Data analysis is essential

In addition to this information from the network traffic and of the endpoints, you also have heaps of other relevant information within your organisation. Think about, for instance, information from the Active Directory, the firewalls, Office 365 Security Centre, Windows Event Log, and much more. The difficult thing about cyber-security is, consequently, to stay in control of all this information and to assess it in conjunction with each other. There are SIEM solutions for this. SIEM stands for Security Information & Event Management. By connecting all systems to this SIEM, you receive all the security information at one location. Even better is that SIEM assists you in correlating these events.

In-company or outsourcing?

The conclusion is therefore that there are many tools to assist you. One of the most important questions in this area is, however, whether you want to use these resources in-company. Is it in line with your services to set up a 24/7 cyber-security organisation and to make sure that it has the correct knowledge and disposes of the correct resources? If the answers to this is ‘no’, then you can say that you are in the market for a Security Operations Centre (SOC). By purchasing a SOC as a service, you take advantage of the knowledge and expertise, but also of the capacity to monitor your infrastructure 24/7. The latter in particular is important, because cyber-criminals simply do not observe your office hours. How inconsiderate of them.

If you do have your own SOC, then you also need to maintain it. After all, it remains a race between criminals and those who secure the assets. Of course, you need to keep knowledge up to date with training sessions, courses, workshops, and certifications. In addition, it is, like with awareness training, useful to assess whether it also has the desired effect. You can do this by deploying, for instance, red teaming. This is, simply said, a method where you give another party prior consent to try to hack you. Obviously, it is then important that your SOC spots this in a timely fashion and counters the attack. It goes without saying that, if the attack is not countered, it gives you a treasure-trove of information about the state of your SOC.

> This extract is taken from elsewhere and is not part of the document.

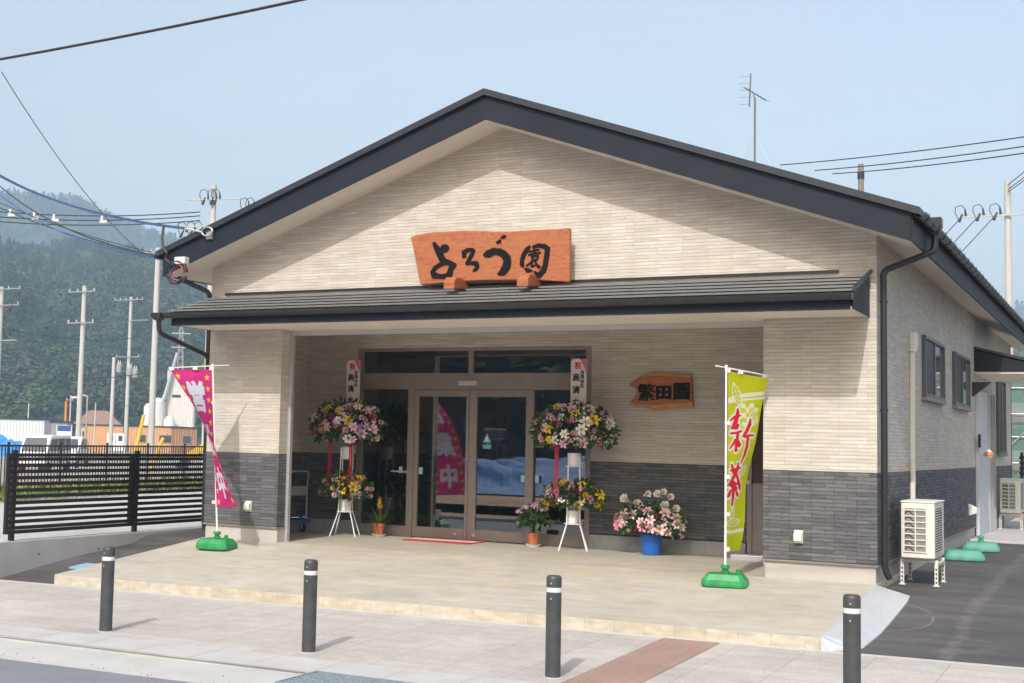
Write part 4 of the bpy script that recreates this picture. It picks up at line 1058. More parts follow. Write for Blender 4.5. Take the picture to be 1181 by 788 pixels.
def flower_stand(label, loc, seed, mixU, mixL):
    o = thing('flower_stand', label, 'flower stand', loc, 0, 'congratulatory flower stands by the entrance')
    for k in range(4):
        a = math.pi/4+math.pi/2*k+.35; c, s_ = math.cos(a), math.sin(a)
        q = MB(); q.tube([(.27*c, .27*s_, .0), (.125*c, .125*s_, .36), (.105*c, .105*s_, 1.30)], .0095, 7); q.obj('leg', WHITEP, o, smooth=True)
    for z, r_ in ((.36, .125), (1.14, .11)):
        q = MB(); q.tube([(r_*math.cos(t), r_*math.sin(t), z) for t in np.linspace(0, 2*math.pi, 25)], .007, 6, False); q.obj('hoop', WHITEP, o)
    for z in (.37, 1.15):
        q = MB(); q.lathe([(.082, z), (.095, z+.17), (.088, z+.17), (.07, z+.16)], 24); q.obj('flower_pail', WHITEP, o, smooth=True)
    arrangement(o, 'flower_arrangement', (0, -.02, 1.63), (.56, .36, .34), mixU, 92, seed, 1000, -.62)
    arrangement(o, 'flower_arrangement', (0, -.02, .70), (.42, .28, .22), mixL, 44, seed+50, 420, -.5)
    pl = MB(); x0, x1, z0, z1, y = -.115, .115, 1.75, 2.62, .12
    pl.box(x0, x1, y, y+.012, z0, z1); p_ = pl.obj('placard', PLAC, o)
    q = MB(); q.add([(x1-.10, y-.002, z1-.001), (x1-.001, y-.002, z1-.001), (x1-.001, y-.002, z1-.22), (x1-.045, y-.002, z1-.09)], [(0,1,2,3)]); q.add([(x0+.001, y-.002, z1-.001), (x0+.04, y-.002, z1-.001), (x0+.001, y-.002, z1-.04)], [(0,1,2)]); q.obj('placard_print', PLPK, p_)
    def col_text(chars, cx, ztop, size, pitch, mat, bold, name):
        for i, ch in enumerate(chars):
            mk = text_mask(ch, 40, bold); z = ztop-i*pitch
            mask_relief(mk, lambda c, r, d: (cx-size/2+c/40*size, y+d, z-r/40*size), -.001, -.004).obj(name, mat, p_)
    col_text('祝', -.012, z1-.04, .105, .11, REDINK, 1.6, 'lettering'); col_text('高清水', -.035, z1-.20, .115, .17, INK, 1.8, 'lettering'); col_text('有限会社', .055, z1-.155, .062, .062, INK, 1.2, 'lettering')
    q = MB(); rr = np.random.default_rng(seed)
    for k, xx in enumerate((-.2, -.17, .16, .19) if seed % 2 else (-.2, -.17)):
        q.add([(xx-.012, -.2, 1.45), (xx+.012, -.2, 1.45), (xx+.02, -.19, 1.1), (xx-.004, -.19, 1.1)], [(0,1,2,3)]); q.add([(xx-.004, -.19, 1.1), (xx+.02, -.19, 1.1), (xx+.002, -.22, .78), (xx-.022, -.22, .78)], [(0,1,2,3)])
    for a in np.linspace(0, math.pi*2, 6)[:-1]:
        q.tube([(-.18, -.24, 1.44), (-.18+.07*math.cos(a), -.27, 1.44+.05*math.sin(a)), (-.18+.1*math.cos(a+.3), -.25, 1.44+.08*math.sin(a+.3)), (-.18, -.24, 1.44)], .012, 5)
    q.obj('ribbon', RIB, o)
    return o
mixA = {('carnation','pink'): 5, ('carnation','pale'): 4, ('carnation','hot'): 3, ('lily','white'): 3, ('lily','yellow'): 4, ('lily','mauve'): 5, ('spray','purple'): 3, ('rose','hot'): 2, ('spray','pale'): 2, ('carnation','red'): 1}
mixB = {('carnation','pink'): 5, ('carnation','pale'): 5, ('carnation','hot'): 4, ('lily','white'): 6, ('lily','yellow'): 2, ('lily','mauve'): 4, ('spray','purple'): 2, ('rose','cream'): 1, ('spray','mauve'): 2, ('lily','pale'): 2}
mixC = {('lily','yellow'): 5, ('carnation','pale'): 5, ('carnation','pink'): 4, ('carnation','hot'): 2, ('rose','red'): 1, ('spray','pale'): 3, ('rose','cream'): 2}
mixD = {('lily','yellow'): 5, ('carnation','pale'): 4, ('carnation','pink'): 3, ('rose','yellow'): 3, ('rose','red'): 1, ('spray','pale'): 4, ('spray','white'): 3}
flower_stand('two tier flower stand beside the hand trolley, left of the glass doors', (1.25, 1.80, 0), 11, mixA, mixC)
flower_stand('two tier flower stand with red ribbons right of the glass doors', (4.84, 1.86, 0), 24, mixB, mixD)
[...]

On paper it all sounds wonderful, but the steps that you want to take in this phase are most useful and have the biggest chance of success if cyber-security is also actually embedded throughout the entire organisation. This therefore means that, for instance, during the procurement process, cyber-security aspects are by default included (that smart refrigerator that we are going to buy, does it come with updates?). It also means that the line management accepts ownership of its information flows and, consequently, accepts responsibility for the implementation of appropriate cyber-security measures and for awareness training sessions that are part of the services portfolio of HRM / staff matters. Last but not least, it almost goes without saying, but for organisations in this phase, cyber-security is, of course, an item on the agenda that is discussed structurally by the board of directors and to which budget is allocated structurally.